Lublin, Poland - Rabbi Tanya Segal wraps a fringed prayer shawl around her shoulders, holds a guitar on crossed legs and leads Poles in songs celebrating the Jewish Sabbath.
In this city once known as Poland's Jerusalem, where the rabbis of prewar Poland were men wearing black coats and hats, long beards and sidelocks, Segal is no throwback.
A Russian-born Israeli with long fiery red hair, she is Poland's first full-time female rabbi. Her arrival in December in a land where Jewish life was all but wiped out in the Holocaust is a testament to the revival of that life now _ and a new diversity taking root amid the growth of the community.
Segal, a youthful and energetic 50-year-old, is from the Progressive, or Reform, stream of Judaism. She lives in Warsaw but travels frequently around Poland, guitar in tow, on a mission to bring Jewish traditions to corners of the country of 38 million where large Yiddish-speaking communities thrived for centuries until World War II.
"It's really a challenge," Segal said after leading a Shabbat service on a recent Friday night in a room nestled above Grodzka Gate, an arched passageway that separated Lublin's Christian and Jewish quarters. "But I hope to satisfy their interest, to bring them this opportunity ... to experience Jewish life."
The Nazis killed 6 million Jews _ half of them Polish _ and bequeathed a legacy of fear, one reinforced by postwar violence and communist-led persecution. Lublin's prewar population of 100,000 was about 40 percent Jewish; today the Jewish community numbers 22, though many more than that are believed to have Jewish ancestry.
Since the end of the Cold War in 1989, Poles with Jewish roots have been gradually shaking off the old fears of anti-Semitism and finding the courage to attend Jewish events, visit Israel and sometimes return to the faith of their ancestors.
As they do, some are turning to a modern and liberal strand of Judaism and embracing new customs _ such as the equal participation of women in liturgical life _ that developed in North America and are being transplanted to a region historically dominated by the Orthodox movement.
"We really believe that women should be fully present and fully equal on every conceivable level of Jewish leadership and scholarship, and we want to send this message loud and clear to the world," said Rabbi Burt Schuman, the head of Poland's Progressive Jewish community. Segal joined him in December as the second rabbi at their congregation in Warsaw, Beit Warszawa, after her ordination in November at the Hebrew Union College in Jerusalem.
"She is a role model for a whole new generation of Polish Jewish women," Schuman added.
Despite being a historic first, Segal does not dwell on her gender and does not call herself a feminist.
"For me, being a woman rabbi is just natural," she says. "But when people see a woman rabbi, they learn about a key principle of our movement, which is equality. So it means I've done my job."

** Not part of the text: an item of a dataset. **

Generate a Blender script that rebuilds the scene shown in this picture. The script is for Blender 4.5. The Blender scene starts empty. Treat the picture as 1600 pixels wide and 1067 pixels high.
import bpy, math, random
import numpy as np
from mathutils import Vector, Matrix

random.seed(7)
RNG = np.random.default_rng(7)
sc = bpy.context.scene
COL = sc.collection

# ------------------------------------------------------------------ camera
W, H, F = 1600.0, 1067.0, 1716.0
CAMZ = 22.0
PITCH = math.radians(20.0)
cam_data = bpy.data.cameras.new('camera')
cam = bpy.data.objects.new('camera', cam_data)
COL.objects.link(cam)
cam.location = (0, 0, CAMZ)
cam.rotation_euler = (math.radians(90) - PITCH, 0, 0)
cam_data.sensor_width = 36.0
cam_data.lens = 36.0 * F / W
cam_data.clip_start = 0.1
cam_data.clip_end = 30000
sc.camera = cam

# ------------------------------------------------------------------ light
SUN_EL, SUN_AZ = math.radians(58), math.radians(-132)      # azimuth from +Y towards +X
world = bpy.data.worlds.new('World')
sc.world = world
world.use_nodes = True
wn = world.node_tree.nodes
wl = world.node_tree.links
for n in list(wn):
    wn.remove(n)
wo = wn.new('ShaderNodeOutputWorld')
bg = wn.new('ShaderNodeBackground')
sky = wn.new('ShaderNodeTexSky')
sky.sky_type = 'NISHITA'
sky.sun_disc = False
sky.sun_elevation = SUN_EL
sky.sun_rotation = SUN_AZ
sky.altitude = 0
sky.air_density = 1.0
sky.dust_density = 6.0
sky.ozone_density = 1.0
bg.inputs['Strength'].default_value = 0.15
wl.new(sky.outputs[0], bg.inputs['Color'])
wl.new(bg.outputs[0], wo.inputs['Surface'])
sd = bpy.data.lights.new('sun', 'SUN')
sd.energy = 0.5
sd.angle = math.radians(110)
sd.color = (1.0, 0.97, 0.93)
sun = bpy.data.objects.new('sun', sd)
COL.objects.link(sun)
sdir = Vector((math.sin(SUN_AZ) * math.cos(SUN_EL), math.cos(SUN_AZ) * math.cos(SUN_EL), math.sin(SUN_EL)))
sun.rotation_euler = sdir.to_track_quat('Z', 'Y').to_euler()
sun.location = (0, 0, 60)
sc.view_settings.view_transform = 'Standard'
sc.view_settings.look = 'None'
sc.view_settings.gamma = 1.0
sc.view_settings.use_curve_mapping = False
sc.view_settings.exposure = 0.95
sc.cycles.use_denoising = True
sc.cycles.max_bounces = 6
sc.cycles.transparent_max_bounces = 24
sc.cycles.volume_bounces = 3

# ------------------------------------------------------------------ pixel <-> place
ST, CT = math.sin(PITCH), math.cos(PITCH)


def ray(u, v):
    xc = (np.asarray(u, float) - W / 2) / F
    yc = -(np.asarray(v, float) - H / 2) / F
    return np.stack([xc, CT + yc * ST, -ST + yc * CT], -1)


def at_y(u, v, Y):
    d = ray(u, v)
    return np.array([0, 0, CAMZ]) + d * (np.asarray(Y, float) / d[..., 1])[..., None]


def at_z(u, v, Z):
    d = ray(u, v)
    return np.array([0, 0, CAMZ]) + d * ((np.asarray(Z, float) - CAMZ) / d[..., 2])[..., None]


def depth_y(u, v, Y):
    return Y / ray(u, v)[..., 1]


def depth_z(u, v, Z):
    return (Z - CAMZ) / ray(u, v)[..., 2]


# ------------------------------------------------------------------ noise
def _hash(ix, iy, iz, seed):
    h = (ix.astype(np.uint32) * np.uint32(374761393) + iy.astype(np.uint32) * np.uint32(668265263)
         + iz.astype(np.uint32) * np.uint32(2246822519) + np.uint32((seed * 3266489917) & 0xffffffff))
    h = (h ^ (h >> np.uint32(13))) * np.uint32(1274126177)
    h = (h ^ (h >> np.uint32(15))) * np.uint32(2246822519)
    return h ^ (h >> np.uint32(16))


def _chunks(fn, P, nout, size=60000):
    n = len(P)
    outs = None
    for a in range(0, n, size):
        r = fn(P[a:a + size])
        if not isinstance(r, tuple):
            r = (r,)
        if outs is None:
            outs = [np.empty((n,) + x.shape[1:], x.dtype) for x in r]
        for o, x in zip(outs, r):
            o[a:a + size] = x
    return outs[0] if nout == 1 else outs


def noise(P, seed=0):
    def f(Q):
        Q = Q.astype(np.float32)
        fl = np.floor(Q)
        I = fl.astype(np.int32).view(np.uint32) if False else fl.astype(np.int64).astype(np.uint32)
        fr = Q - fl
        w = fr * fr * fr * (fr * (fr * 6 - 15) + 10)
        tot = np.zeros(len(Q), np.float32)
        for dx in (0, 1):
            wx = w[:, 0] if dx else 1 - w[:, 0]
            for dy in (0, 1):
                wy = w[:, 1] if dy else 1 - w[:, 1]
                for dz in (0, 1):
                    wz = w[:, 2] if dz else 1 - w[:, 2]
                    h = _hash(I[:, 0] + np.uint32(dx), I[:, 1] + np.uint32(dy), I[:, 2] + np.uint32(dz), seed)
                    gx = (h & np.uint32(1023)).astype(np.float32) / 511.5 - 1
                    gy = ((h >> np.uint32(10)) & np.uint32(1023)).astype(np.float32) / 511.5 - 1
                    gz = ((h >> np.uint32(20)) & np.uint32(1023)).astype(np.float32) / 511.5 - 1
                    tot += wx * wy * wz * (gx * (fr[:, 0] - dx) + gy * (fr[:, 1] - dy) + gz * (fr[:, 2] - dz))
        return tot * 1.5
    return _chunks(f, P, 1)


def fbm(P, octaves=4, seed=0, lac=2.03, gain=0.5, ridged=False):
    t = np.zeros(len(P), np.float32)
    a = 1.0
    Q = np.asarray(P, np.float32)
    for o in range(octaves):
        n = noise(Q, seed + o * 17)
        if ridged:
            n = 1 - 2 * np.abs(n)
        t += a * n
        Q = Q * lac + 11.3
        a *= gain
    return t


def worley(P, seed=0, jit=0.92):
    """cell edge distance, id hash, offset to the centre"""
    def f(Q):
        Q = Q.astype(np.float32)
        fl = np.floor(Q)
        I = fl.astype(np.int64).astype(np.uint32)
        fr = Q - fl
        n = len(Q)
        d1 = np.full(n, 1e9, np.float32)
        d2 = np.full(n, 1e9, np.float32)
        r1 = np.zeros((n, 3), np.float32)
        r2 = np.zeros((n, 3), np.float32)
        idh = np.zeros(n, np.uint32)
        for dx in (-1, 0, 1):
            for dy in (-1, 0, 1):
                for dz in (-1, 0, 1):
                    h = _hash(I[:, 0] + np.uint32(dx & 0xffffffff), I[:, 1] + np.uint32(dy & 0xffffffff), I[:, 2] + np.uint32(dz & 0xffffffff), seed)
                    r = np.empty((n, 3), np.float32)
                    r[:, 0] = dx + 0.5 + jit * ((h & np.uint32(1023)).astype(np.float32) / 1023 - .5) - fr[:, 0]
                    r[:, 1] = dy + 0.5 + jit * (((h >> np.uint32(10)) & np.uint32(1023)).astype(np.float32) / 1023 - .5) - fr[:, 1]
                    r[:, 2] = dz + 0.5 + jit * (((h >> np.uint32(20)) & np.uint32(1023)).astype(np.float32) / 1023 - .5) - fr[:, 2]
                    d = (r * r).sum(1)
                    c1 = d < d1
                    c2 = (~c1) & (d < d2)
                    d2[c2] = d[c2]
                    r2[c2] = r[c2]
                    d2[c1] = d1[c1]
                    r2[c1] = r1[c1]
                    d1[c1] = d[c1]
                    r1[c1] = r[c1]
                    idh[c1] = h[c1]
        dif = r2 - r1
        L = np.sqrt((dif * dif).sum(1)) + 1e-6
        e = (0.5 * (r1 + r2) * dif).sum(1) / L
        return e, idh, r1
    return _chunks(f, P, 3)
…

Her main focus is on giving the Jewish life that remained after the Holocaust a chance to flourish again, a mission she embarked on even before her ordination during several months in Poland as a student rabbi.
"Jews are still here, they are looking for their identity, for their roots. If they are here, then I want to be here," she said.

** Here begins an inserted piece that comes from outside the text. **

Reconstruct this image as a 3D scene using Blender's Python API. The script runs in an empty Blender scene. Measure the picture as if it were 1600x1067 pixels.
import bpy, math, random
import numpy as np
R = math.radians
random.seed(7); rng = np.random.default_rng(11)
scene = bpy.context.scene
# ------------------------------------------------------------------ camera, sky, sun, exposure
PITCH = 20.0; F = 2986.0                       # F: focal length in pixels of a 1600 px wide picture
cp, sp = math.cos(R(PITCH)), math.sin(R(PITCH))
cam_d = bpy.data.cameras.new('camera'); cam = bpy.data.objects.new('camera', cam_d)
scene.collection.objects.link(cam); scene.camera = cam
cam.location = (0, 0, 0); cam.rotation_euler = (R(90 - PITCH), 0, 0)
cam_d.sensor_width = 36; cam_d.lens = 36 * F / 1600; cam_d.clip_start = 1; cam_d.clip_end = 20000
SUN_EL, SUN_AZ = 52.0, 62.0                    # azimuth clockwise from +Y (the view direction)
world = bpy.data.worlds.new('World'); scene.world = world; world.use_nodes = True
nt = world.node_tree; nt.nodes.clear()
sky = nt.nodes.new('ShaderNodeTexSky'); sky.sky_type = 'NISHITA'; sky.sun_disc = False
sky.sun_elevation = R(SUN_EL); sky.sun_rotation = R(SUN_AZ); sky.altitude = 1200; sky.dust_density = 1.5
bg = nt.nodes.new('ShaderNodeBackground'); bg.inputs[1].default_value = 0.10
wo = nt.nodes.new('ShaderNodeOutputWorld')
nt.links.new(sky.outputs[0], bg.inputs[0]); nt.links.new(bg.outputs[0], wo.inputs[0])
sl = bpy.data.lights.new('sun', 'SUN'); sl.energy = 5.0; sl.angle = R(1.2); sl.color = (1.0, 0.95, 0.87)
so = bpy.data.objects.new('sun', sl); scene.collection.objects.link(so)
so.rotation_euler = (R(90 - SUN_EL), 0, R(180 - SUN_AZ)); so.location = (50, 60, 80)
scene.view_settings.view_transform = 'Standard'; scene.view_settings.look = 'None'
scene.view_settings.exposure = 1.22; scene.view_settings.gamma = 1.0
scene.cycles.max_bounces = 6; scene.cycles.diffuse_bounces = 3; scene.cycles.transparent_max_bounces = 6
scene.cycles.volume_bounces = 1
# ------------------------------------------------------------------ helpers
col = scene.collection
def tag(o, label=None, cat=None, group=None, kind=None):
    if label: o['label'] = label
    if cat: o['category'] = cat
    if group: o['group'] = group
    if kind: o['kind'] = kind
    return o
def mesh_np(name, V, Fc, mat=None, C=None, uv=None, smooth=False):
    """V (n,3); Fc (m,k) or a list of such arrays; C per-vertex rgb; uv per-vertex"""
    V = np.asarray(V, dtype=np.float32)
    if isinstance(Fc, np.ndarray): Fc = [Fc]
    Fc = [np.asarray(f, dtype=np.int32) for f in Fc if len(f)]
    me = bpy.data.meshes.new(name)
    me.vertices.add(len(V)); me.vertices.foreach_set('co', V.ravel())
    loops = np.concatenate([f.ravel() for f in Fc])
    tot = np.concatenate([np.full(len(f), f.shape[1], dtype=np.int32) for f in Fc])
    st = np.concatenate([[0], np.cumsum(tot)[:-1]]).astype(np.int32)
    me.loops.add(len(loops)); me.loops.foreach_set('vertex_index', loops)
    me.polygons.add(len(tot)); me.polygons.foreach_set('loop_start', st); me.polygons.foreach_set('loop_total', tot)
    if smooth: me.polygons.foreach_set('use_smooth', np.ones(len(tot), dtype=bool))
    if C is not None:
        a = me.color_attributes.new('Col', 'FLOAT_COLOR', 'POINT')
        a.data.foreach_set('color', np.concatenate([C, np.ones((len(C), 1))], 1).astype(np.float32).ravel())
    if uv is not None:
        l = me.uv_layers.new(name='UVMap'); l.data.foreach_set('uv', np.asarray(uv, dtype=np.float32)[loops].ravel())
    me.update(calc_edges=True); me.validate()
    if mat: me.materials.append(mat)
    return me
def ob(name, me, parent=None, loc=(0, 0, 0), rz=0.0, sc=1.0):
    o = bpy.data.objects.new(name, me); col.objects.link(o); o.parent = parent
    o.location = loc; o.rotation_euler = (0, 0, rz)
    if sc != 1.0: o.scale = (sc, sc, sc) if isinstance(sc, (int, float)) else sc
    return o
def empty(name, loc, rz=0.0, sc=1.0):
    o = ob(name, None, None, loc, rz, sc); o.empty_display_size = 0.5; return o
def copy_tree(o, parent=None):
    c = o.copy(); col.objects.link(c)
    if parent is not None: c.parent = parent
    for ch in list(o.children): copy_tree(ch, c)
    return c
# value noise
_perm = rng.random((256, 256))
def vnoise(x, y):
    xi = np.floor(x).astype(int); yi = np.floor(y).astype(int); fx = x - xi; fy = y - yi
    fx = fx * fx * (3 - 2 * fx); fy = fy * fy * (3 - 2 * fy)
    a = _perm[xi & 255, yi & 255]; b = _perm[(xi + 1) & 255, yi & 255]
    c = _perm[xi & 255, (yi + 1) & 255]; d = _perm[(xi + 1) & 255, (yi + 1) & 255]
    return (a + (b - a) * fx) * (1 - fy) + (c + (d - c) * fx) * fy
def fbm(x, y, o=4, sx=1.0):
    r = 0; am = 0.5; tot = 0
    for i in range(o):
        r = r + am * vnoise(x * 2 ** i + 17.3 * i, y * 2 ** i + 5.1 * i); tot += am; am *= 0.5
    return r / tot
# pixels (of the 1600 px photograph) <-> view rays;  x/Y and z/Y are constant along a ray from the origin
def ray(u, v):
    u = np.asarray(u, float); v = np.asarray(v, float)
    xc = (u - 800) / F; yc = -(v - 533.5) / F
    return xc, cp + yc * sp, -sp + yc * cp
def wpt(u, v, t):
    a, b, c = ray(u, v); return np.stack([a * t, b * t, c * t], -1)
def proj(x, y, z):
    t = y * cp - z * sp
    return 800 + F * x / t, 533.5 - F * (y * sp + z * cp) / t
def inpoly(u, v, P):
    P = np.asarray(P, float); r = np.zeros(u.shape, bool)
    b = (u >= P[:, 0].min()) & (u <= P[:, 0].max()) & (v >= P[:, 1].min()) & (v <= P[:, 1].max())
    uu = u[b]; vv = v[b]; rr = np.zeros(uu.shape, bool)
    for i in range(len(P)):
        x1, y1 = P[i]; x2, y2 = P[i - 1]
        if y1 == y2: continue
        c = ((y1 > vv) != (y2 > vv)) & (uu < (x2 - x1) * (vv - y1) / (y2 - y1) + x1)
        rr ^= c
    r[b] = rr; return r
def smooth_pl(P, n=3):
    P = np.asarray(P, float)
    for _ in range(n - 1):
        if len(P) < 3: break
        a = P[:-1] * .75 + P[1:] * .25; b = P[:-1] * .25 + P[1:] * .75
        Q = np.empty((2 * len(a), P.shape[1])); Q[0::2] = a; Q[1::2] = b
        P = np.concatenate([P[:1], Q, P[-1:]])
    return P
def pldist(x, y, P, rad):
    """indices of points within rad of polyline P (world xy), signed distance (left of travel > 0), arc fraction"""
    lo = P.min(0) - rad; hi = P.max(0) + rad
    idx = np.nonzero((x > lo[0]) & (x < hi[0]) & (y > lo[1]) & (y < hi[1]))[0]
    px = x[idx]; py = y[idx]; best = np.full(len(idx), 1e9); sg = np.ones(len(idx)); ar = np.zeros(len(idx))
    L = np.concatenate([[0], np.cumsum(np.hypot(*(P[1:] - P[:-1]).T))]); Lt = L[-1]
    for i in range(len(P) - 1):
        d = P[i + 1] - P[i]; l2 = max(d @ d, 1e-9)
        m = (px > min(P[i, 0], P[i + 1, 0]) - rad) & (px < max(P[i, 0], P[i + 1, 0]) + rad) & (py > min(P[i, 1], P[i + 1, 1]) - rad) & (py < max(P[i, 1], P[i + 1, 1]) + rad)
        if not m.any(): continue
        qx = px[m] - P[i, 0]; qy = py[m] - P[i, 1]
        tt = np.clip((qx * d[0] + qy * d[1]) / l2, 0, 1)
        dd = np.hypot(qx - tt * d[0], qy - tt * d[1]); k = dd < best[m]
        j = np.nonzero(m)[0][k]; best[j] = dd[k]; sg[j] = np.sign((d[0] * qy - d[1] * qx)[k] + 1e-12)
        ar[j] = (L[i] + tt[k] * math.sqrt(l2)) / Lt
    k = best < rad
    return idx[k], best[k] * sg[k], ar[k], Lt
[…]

Taking on the role has meant sacrifice _ uprooting herself from the home that she made in Israel after leaving Moscow in 1990 as a single mother with a 2-year-old son. Today that boy, Benyamin, is 19 and a soldier in the Israeli army.
Segal, an actress and singer in Moscow's Jewish Chamber Musical Theater before immigrating to Israel, was a natural with the crowd at the Brama Grodzka cultural center _ a place led by non-Jews to promote Jewish life.

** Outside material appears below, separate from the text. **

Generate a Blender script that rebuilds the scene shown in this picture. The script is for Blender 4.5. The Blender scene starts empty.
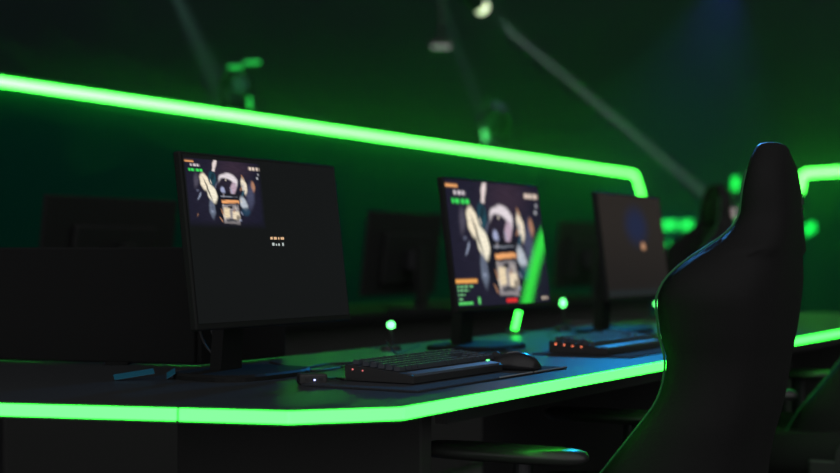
import bpy, bmesh, math, random
from mathutils import Vector, Matrix
random.seed(7)
S = bpy.context.scene
C = S.collection
PI = math.pi
CAMH = 0.985
DESK = 0.75
O2 = Vector((-0.305, 2.70)); D2 = Vector((0.515, 0.857)).normalized(); N2 = Vector((D2.y, -D2.x))
ROWZ = math.atan2(D2.y, D2.x)          # local x runs along the desk row, local -y faces the seats

def row(t, p, h=0.0):
    q = O2 + D2*t + N2*p
    return Vector((q.x, q.y, h))

def at(x, y, z):                        # point at depth z in metres on the line through a place in the photo
    return Vector(((x-420)/1400*z, z, CAMH - (y-256)/1400*z))

def desk_pt(x, y, h=0.0):
    z = (CAMH - DESK - h)*1400/(y-256)
    return Vector(((x-420)/1400*z, z, DESK+h))

# ---------------------------------------------------------------- materials
def mat(name, col, rough=0.5, metal=0.0, emit=None, es=0.0, spec=0.5, bump=0.0, bscale=60.0, vary=0.0, coat=0.0):
    m = bpy.data.materials.new(name); m.use_nodes = True
    nt = m.node_tree; b = nt.nodes['Principled BSDF']
    b.inputs['Base Color'].default_value = (*col, 1)
    b.inputs['Roughness'].default_value = rough
    b.inputs['Metallic'].default_value = metal
    b.inputs['Specular IOR Level'].default_value = spec
    b.inputs['Coat Weight'].default_value = coat
    if emit:
        b.inputs['Emission Color'].default_value = (*emit, 1)
        b.inputs['Emission Strength'].default_value = es
    tc = nt.nodes.new('ShaderNodeTexCoord')
    nz = nt.nodes.new('ShaderNodeTexNoise'); nz.inputs['Scale'].default_value = bscale
    nz.inputs['Detail'].default_value = 4
    nt.links.new(tc.outputs['Object'], nz.inputs['Vector'])
    if bump:
        bp = nt.nodes.new('ShaderNodeBump'); bp.inputs['Strength'].default_value = bump
        bp.inputs['Distance'].default_value = 0.002
        nt.links.new(nz.outputs['Fac'], bp.inputs['Height']); nt.links.new(bp.outputs['Normal'], b.inputs['Normal'])
    if vary:
        mr = nt.nodes.new('ShaderNodeMapRange')
        mr.inputs['To Min'].default_value = max(0.02, rough-vary); mr.inputs['To Max'].default_value = min(1, rough+vary)
        nt.links.new(nz.outputs['Fac'], mr.inputs['Value']); nt.links.new(mr.outputs['Result'], b.inputs['Roughness'])
    return m

LED = (0.035, 1.0, 0.05)
M = {}
M['black_plastic'] = mat('black plastic', (0.045, 0.045, 0.046), 0.45, bump=0.15, bscale=300)
M['gloss_plastic'] = mat('glossy black plastic', (0.035, 0.035, 0.037), 0.25)
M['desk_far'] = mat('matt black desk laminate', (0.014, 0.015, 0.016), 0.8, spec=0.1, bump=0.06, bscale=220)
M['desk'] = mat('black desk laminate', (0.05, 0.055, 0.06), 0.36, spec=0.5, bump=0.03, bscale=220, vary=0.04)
M['leather'] = mat('black leatherette', (0.023, 0.023, 0.023), 0.62, bump=0.35, bscale=160, spec=0.12)
M['fabric'] = mat('black desk mat cloth', (0.04, 0.045, 0.055), 0.85, bump=0.4, bscale=500)
M['stitch'] = mat('pale stitched mat edge', (0.5, 0.52, 0.5), 0.6, bump=0.3, bscale=900)
M['piping'] = mat('piping with painted rim light', (0.03, 0.20, 0.07), 0.45, bump=0.2, bscale=300)  # green base colour stands in for strip light caught along the edge
M['metal'] = mat('dark powder coated metal', (0.05, 0.05, 0.055), 0.4, metal=0.6, bump=0.08, bscale=200)
M['key'] = mat('dark keycap plastic', (0.08, 0.09, 0.11), 0.32, bump=0.1, bscale=400)
M['grey_panel'] = mat('grey panel', (0.065, 0.065, 0.065), 0.8, spec=0.1, bump=0.1, bscale=90)
M['arm_pad'] = mat('smooth black arm pad', (0.03, 0.03, 0.03), 0.34, spec=0.9, bump=0.1, bscale=200)
M['black_cloth'] = mat('black woven cloth', (0.022, 0.023, 0.023), 0.95, spec=0.05, bump=0.3, bscale=600)
M['casing'] = mat('matt black monitor casing', (0.020, 0.021, 0.021), 0.55, spec=0.2, bump=0.1, bscale=300)
M['bar'] = mat('brushed blue grey bar', (0.16, 0.19, 0.24), 0.35, metal=0.3, bump=0.1, bscale=300)
M['led'] = mat('green light strip', (0.1, 0.5, 0.15), 0.4, emit=LED, es=6.5)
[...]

At the start of each song she taught the Hebrew lyrics so the audience of about 35 Poles, some without Jewish roots, could join in. With a small laugh of pleasure she corrected those who were clapping out of time.
Among the crowd was 18-year-old Ola Nuckowska, who attended with her maternal grandmother, a Jew who survived the war thanks to a Christian family that took her in as a baby. The grandmother, Wanda Chmielewska, 65, never even knew the name given to her at birth by her Jewish parents, who died in the Holocaust.
"I go to synagogue on Fridays and to church on Sundays," said the teenage Nuckowska, describing a predicament shared by many Poles with Jewish roots _ feeling both Roman Catholic and Jewish.
She recently went to Israel to "see my fatherland and meet other Jewish people" _ but told classmates that she was on a pilgrimage to the Holy Land's Christian sites to keep her Jewish identity hidden.
For her, an evening with Segal is a way to connect to that Jewish heritage.
"At first I thought a woman rabbi was a little strange," Nuckowska said. "But it's good."
Segal is not discouraged by those who come seeking only cultural contact the case of many here.
Her own religious convictions also came only after her immigration to Israel, though that grew from a strong Jewish identity nourished by the theater and the experience of facing anti-Semitic taunts on playgrounds as a child. Art, she is convinced, "prepares and trains the human soul so that it can receive holiness."
"I don't think they can have a religious experience so soon," she said. "It takes years to really learn to pray. It's a process. They come to celebrate Shabbat, and whatever place they are in today is really OK."